**Set task**
Reproduce the listing word for word, leaving every picture behind.
** start of Source material **
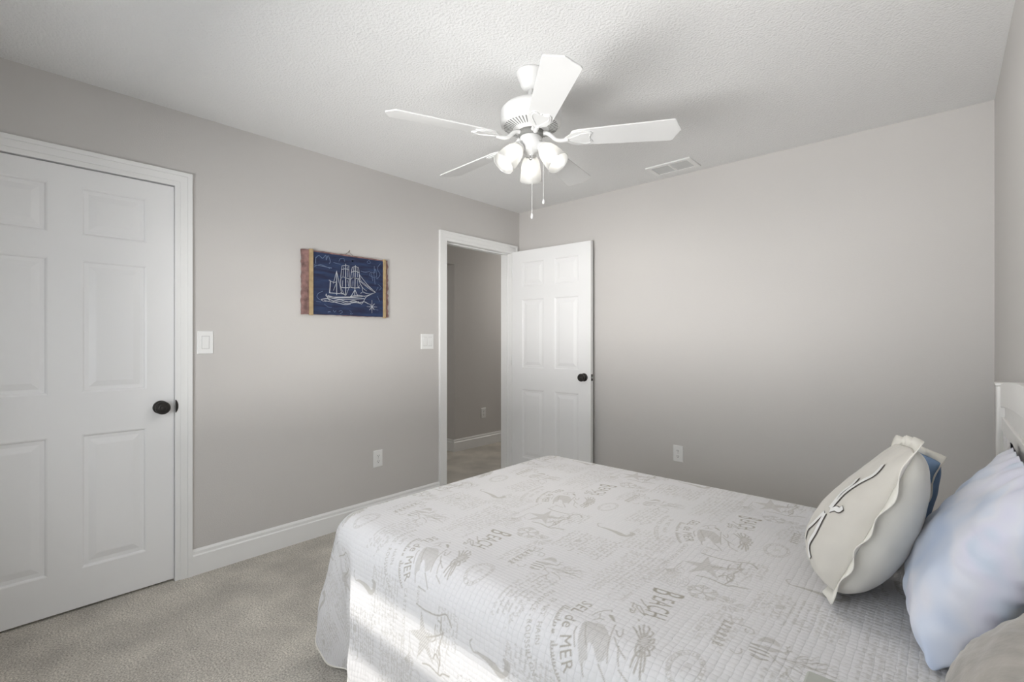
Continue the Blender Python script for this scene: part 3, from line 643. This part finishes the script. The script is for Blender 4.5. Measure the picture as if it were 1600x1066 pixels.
# --- SEL de MER in a bowl shaped arc with two outer lines of lettering
AC = (.19, .088)
text('SEL de MER', arcfn(AC[0], AC[1], .254, math.radians(-98)), .041, .95, .92, .10)
text('SE  NET  HAIN', arcfn(AC[0], AC[1], .318, math.radians(-89)), .020, .7, .95, .1)
text('PROVENCE - ROUSSILLON', arcfn(AC[0], AC[1], .346, math.radians(-94)), .0205, .75, .88, .1)
for w0, w1 in ((-87, -73), (-71, -69), (-66, -50)):       # two cursive words along the arc
    a = w0; pts = []
    while a < w1:
        hh = rg.choice([.006, .007, .008, .016, .006]); 
        for da, dr in ((0, 0), (.35, hh), (.6, hh*.7), (.55, 0)):
            q_ = math.radians(a+da); pts.append((AC[0]+(.276-dr)*math.cos(q_), AC[1]+(.276-dr)*math.sin(q_)))
        a += rg.uniform(1.0, 1.7)
    spl(pts, .0022, .75, 4)
smooth_fill(K4([(240, 470), (250, 380), (290, 290), (340, 250), (440, 270), (510, 290), (550, 350), (570, 410), (550, 480), (500, 520), (430, 520), (415, 480), (400, 430), (370, 400), (340, 420), (325, 480), (290, 480), (260, 500)]), .62, (1.1, .0045))
smooth_fill(K4([(560, 200), (600, 205), (625, 260), (600, 250)]), .8)
for p in ([(250, 555), (262, 490)], [(430, 530), (465, 600), (490, 680)], [(300, 600), (350, 632), (440, 685)], [(400, 195), (470, 165), (580, 155), (592, 172)], [(420, 235), (470, 225), (480, 180)], [(480, 225), (520, 240)], [(625, 290), (600, 340), (555, 450), (525, 545)], [(212, 390), (225, 310), (252, 280)],
          [(632, 340), (655, 400), (690, 385), (700, 330)], [(615, 400), (645, 475), (715, 560)], [(655, 470), (640, 540), (640, 590)], [(632, 605), (720, 700)], [(345, 260), (330, 350), (335, 420)]): spl(K4(p), .0024, .8)
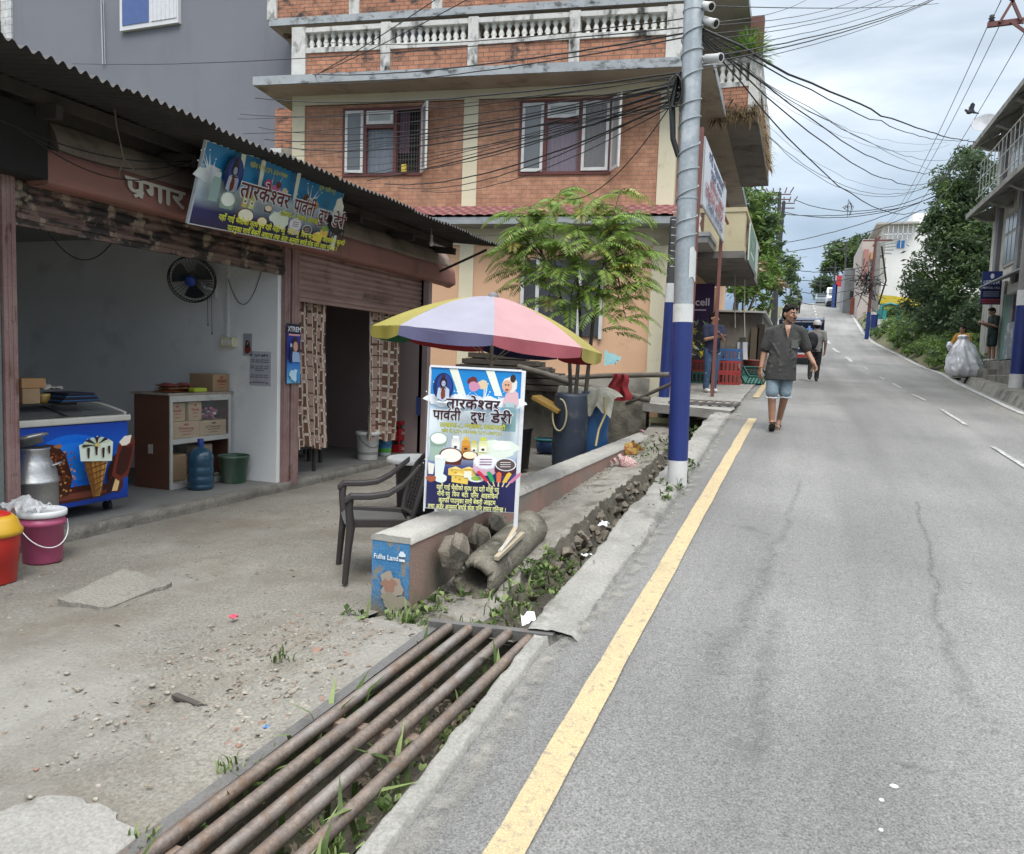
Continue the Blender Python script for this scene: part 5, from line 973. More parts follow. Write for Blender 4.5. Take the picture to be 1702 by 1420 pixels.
for k in range(8):
	a0 = a_start + .05 + k * math.pi / 4; a1 = a0 + math.pi / 4; ci = [0, 1, 2, 3, 6, 7, 6, 5][k]; m = MB()
	def pan(i, j):
		a = lerp(a0, a1, i); r = j * RIM; sag = (math.cos(math.pi / 8) / math.cos(a - (a0 + a1) / 2)); return upt(a, r * sag, canz(r) - .065 * math.sin(math.pi * i) * (j ** 1.3) * (1 - .62 * j) + .006 * nz(i * 5, j * 5, k) * j)
	m.grid(pan, 10, 12); m.build('panel', PANEL[ci], t)
	m = MB()
	def val(i, j):
		a = lerp(a0, a1, i); sag = (math.cos(math.pi / 8) / math.cos(a - (a0 + a1) / 2)); d = .115 * (1 - .30 * abs(2 * i - 1) ** 3) * j; return upt(a, RIM * sag + .012 * j * math.sin(i * 9 + k), canz(RIM) - d + .004 * nz(i * 8, k))
	m.grid(val, 12, 4); m.build('valance', VAL[ci], t)
	m = MB(); m.tube([upt(a0, r, canz(r) - .012) for r in [RIM * q / 8 for q in range(9)]], .005, 5); m.tube([upt(a0, RIM * .55, canz(RIM * .55) - .012), Vector((0, 0, hz_ - .62))], .004, 5); m.build('rib', flat('9a948a', .4), t)
m = MB(); m.lathe([(0, .03), (.035, .02), (.05, .0), (.055, -.02)], n=16, M=tiltM); m.v = [(x, y, z + hz_) for x, y, z in m.v]; m.build('cap', flat('6e6c72', .6), t)
rt_ = upt(ra - .1, RIM * 1.0, canz(RIM)); m = MB(); m.grid(lambda i, j: rt_ + Vector((cr.x, cr.y, 0)) * (.16 * i * (1 - .3 * j)) + Vector((0, 0, -.03 + .06 * (1 - i) - .14 * j * (1 - i * .6) + .02 * fbm(i * 6, j * 6))), 12, 8)
o = m.build('plastic_bag', flat('8fb9be', .35), label='torn pale turquoise plastic caught on the tip of the umbrella', cat='plastic bag'); o.location = UO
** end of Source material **
**Complete output**
Continue the Blender Python script for this scene: part 3, from line 643. This part finishes the script. The script is for Blender 4.5. Measure the picture as if it were 1600x1066 pixels.
# --- SEL de MER in a bowl shaped arc with two outer lines of lettering
AC = (.19, .088)
text('SEL de MER', arcfn(AC[0], AC[1], .254, math.radians(-98)), .041, .95, .92, .10)
text('SE  NET  HAIN', arcfn(AC[0], AC[1], .318, math.radians(-89)), .020, .7, .95, .1)
text('PROVENCE - ROUSSILLON', arcfn(AC[0], AC[1], .346, math.radians(-94)), .0205, .75, .88, .1)
for w0, w1 in ((-87, -73), (-71, -69), (-66, -50)):       # two cursive words along the arc
    a = w0; pts = []
    while a < w1:
        hh = rg.choice([.006, .007, .008, .016, .006]); 
        for da, dr in ((0, 0), (.35, hh), (.6, hh*.7), (.55, 0)):
            q_ = math.radians(a+da); pts.append((AC[0]+(.276-dr)*math.cos(q_), AC[1]+(.276-dr)*math.sin(q_)))
        a += rg.uniform(1.0, 1.7)
    spl(pts, .0022, .75, 4)
smooth_fill(K4([(240, 470), (250, 380), (290, 290), (340, 250), (440, 270), (510, 290), (550, 350), (570, 410), (550, 480), (500, 520), (430, 520), (415, 480), (400, 430), (370, 400), (340, 420), (325, 480), (290, 480), (260, 500)]), .62, (1.1, .0045))
smooth_fill(K4([(560, 200), (600, 205), (625, 260), (600, 250)]), .8)
for p in ([(250, 555), (262, 490)], [(430, 530), (465, 600), (490, 680)], [(300, 600), (350, 632), (440, 685)], [(400, 195), (470, 165), (580, 155), (592, 172)], [(420, 235), (470, 225), (480, 180)], [(480, 225), (520, 240)], [(625, 290), (600, 340), (555, 450), (525, 545)], [(212, 390), (225, 310), (252, 280)],
          [(632, 340), (655, 400), (690, 385), (700, 330)], [(615, 400), (645, 475), (715, 560)], [(655, 470), (640, 540), (640, 590)], [(632, 605), (720, 700)], [(345, 260), (330, 350), (335, 420)]): spl(K4(p), .0024, .8)
Continue the Blender Python script for this scene: part 5, from line 973. More parts follow. Write for Blender 4.5. Take the picture to be 1702 by 1420 pixels.
for k in range(8):
	a0 = a_start + .05 + k * math.pi / 4; a1 = a0 + math.pi / 4; ci = [0, 1, 2, 3, 6, 7, 6, 5][k]; m = MB()
	def pan(i, j):
		a = lerp(a0, a1, i); r = j * RIM; sag = (math.cos(math.pi / 8) / math.cos(a - (a0 + a1) / 2)); return upt(a, r * sag, canz(r) - .065 * math.sin(math.pi * i) * (j ** 1.3) * (1 - .62 * j) + .006 * nz(i * 5, j * 5, k) * j)
	m.grid(pan, 10, 12); m.build('panel', PANEL[ci], t)
	m = MB()
	def val(i, j):
		a = lerp(a0, a1, i); sag = (math.cos(math.pi / 8) / math.cos(a - (a0 + a1) / 2)); d = .115 * (1 - .30 * abs(2 * i - 1) ** 3) * j; return upt(a, RIM * sag + .012 * j * math.sin(i * 9 + k), canz(RIM) - d + .004 * nz(i * 8, k))
	m.grid(val, 12, 4); m.build('valance', VAL[ci], t)
	m = MB(); m.tube([upt(a0, r, canz(r) - .012) for r in [RIM * q / 8 for q in range(9)]], .005, 5); m.tube([upt(a0, RIM * .55, canz(RIM * .55) - .012), Vector((0, 0, hz_ - .62))], .004, 5); m.build('rib', flat('9a948a', .4), t)
m = MB(); m.lathe([(0, .03), (.035, .02), (.05, .0), (.055, -.02)], n=16, M=tiltM); m.v = [(x, y, z + hz_) for x, y, z in m.v]; m.build('cap', flat('6e6c72', .6), t)
rt_ = upt(ra - .1, RIM * 1.0, canz(RIM)); m = MB(); m.grid(lambda i, j: rt_ + Vector((cr.x, cr.y, 0)) * (.16 * i * (1 - .3 * j)) + Vector((0, 0, -.03 + .06 * (1 - i) - .14 * j * (1 - i * .6) + .02 * fbm(i * 6, j * 6))), 12, 8)
o = m.build('plastic_bag', flat('8fb9be', .35), label='torn pale turquoise plastic caught on the tip of the umbrella', cat='plastic bag'); o.location = UO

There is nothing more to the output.